Artists in the Workforce: 1990-2005

Posted by Whitmore, June 13, 2008 01:21pm | Post a Comment

"Artists in the Workforce: 1990-2005," a 140-page study, was released this week by the NEA and is the first nationwide look at artists and their demographic and employment patterns in the 21st century. The report profiles eleven different artistic occupations, including actors; announcers; architects; art directors, fine artists and animators; dancers and choreographers; designers; entertainers and performers; musicians; photographers; producers and directors; and finally writers and authors. The study draws its conclusions from the U.S. Census Bureau data and other government agencies and arts organizations. Here are some of the NEA’s findings:

Numbering almost two million, artists are one of the largest classes of workers in the nation, representing 1.4 percent of the U.S. labor force. As a group, artists number only slightly less than the U.S. military’s active-duty and reserve personnel, which stands at about 2.2 million. Based on the findings in "Artists in the Workforce," artists earn some $70 billion annually, but the median income from all sources in 2005 for an artist was $34,800, higher than the $30,100 median for the total labor force, but well under the average for professionals of $43,200. And artists generally earn less money than workers with similar education levels.

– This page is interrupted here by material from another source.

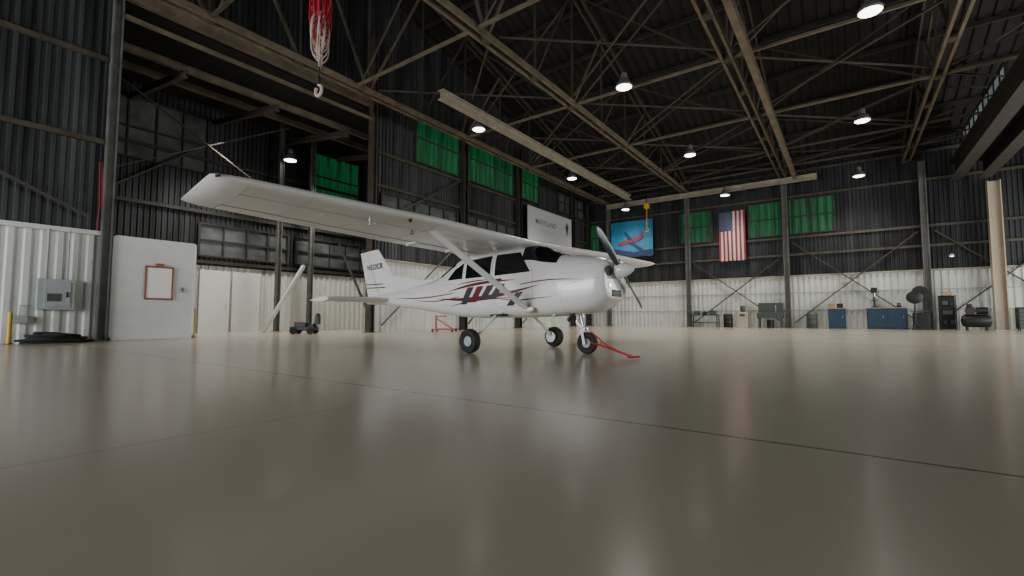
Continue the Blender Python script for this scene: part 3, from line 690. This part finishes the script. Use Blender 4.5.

Between 1970 and 1990, the number of artists more than doubled, from 737,000 to 1.7 million -- a much larger percentage gain than for the labor force as a whole. Between 1990 and 2005, the growth of artists slowed to a 16 percent rate, about the same as for the overall labor force.

Some of the findings were a little surprising. For example, computers have apparently led to a decline in traditional visual artists. There was a huge jump in those who identify themselves as "designers," which includes Web designers. The number of art directors, fine artists and animators fell from around 280,000 in 1990 to around 220,000 in 2005. Designers, nearly 40 percent of all artists, increased from around 600,000 to around 780,000.

Artists tend to be more entrepreneurial -- 3.5 times more likely to be self-employed. And at the same time, artists are underemployed; one-third of all artists work for only part of the year. A couple of examples: only one out of eight actors works full time, and just one out of four musicians.
Artists holding college degrees rose between 1990 and 2005, and they are twice as likely to have a degree as any other U.S. workers. Among artist occupations with the highest educational attainment levels are architects, writers, and producers.

Women remain underrepresented in several artist occupations. Men outnumber women in architecture, music, production, and photography. Women outnumber men in the fields of dance, design, and writing. The percentage of artists who are Hispanic, Asian or Native American grew from 9 percent in 1990 to 15 percent in 2005.

The Pacific Coast region has the highest number of artists per capita, 95 per 10,000. The East South Central, which includes Alabama and Kentucky, has the fewest, 47 per 10,000. And some regions have their own unique concentrations of artists. New Mexico has the highest share of fine artists, mostly due to Santa Fe, which has the second highest number of overall artists per capita. Vermont has the highest proportion of writers, and Tennessee --  mostly due to Nashville -- has the highest proportion of musicians. Las Vegas has the highest rate of dancers and choreographers, whereas Orlando, Fla., home to Walt Disney World, leads the nation in entertainers and performers.

Since artistic employment opportunities are greater in metropolitan areas, nearly 20% of all U.S. artists live in Los Angeles, New York, Chicago, Washington, and Boston. Los Angeles-Long Beach area has the most artists overall, around 140,000, followed by New York City, around 133,000. And half of all artists live in just 30 different metropolitan areas.